Updated: Nov 21, 2020

In an attempt to 'see [...] feelingly' (as Shakespeare once said), and in response to Robert Macfarlane's push for a renewed linguistics around landscape (see my October book recommendations for more context), I will use this space to try and articulate the season we have come to know as autumn.

Autumn is a liminal season, a balance between two extremes. A kind of decay, but a kind of new beginning too. A chance to start fresh, bare. A sudden lungful of colder, clearer air. A fleeting moment of clarity before the winter fog. Warm colours laugh in the face of the impending cold. Greyness slowly descends, enveloping the landscape like a fine mist.

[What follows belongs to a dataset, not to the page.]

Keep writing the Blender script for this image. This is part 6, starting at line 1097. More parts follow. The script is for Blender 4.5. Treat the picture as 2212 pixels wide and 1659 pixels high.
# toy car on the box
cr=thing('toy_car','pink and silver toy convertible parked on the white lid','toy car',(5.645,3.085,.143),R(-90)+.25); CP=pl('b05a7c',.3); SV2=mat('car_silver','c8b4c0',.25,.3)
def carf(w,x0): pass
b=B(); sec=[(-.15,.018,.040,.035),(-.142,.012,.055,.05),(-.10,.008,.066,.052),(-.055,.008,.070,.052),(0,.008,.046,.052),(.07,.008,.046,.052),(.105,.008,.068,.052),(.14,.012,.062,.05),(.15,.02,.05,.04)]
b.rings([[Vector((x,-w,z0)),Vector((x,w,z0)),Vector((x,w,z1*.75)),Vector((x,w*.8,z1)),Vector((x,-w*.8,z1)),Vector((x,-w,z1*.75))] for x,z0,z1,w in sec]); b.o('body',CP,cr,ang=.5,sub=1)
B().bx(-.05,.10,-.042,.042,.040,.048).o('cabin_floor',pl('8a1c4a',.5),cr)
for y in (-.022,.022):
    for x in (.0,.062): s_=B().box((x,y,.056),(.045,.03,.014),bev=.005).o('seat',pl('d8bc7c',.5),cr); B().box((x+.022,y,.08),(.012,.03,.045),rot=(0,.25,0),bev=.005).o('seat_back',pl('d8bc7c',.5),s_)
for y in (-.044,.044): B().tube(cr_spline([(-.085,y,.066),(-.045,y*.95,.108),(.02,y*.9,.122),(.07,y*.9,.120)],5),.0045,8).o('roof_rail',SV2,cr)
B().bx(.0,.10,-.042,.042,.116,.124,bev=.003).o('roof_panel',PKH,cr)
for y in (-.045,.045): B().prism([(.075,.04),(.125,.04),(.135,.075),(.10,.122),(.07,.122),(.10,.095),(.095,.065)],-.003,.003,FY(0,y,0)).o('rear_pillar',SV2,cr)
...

Autumn, like its opposite, spring, is a symbol of transition. The warm, expansive security of a long summer trickles away. This is the beauty and downfall of our country's seasons: just as we take something for granted, it is no more. Leaves shrivel, fall, crunch, and decay. The wind whips the branches into a vigorous dance, reminding them of their ultimate fragility. Trees enter survival mode, and so do we. They shudder, sigh, shed an unnecessary layer. Summer is a season of exuberance, excess and plenty; winter is its bare bones.

Autumn is a reminder of the oxymoronic; a constant, permanent cycle of change. But this cycle is under threat, its impermanence is a subconscious reminder of our wider weaknesses. A planet in distress. We bemoan the change, but we also take it for granted. Can we, like it, continue to change our ways?

Autumn and winter make me go inwards. They are cold, unsociable and unforgiving, but this makes me grateful too. It makes me grateful for the cold, bright, sharp sun on a rare blue-skied day. It reminds me that even when a whole species is in stasis, nature forges on.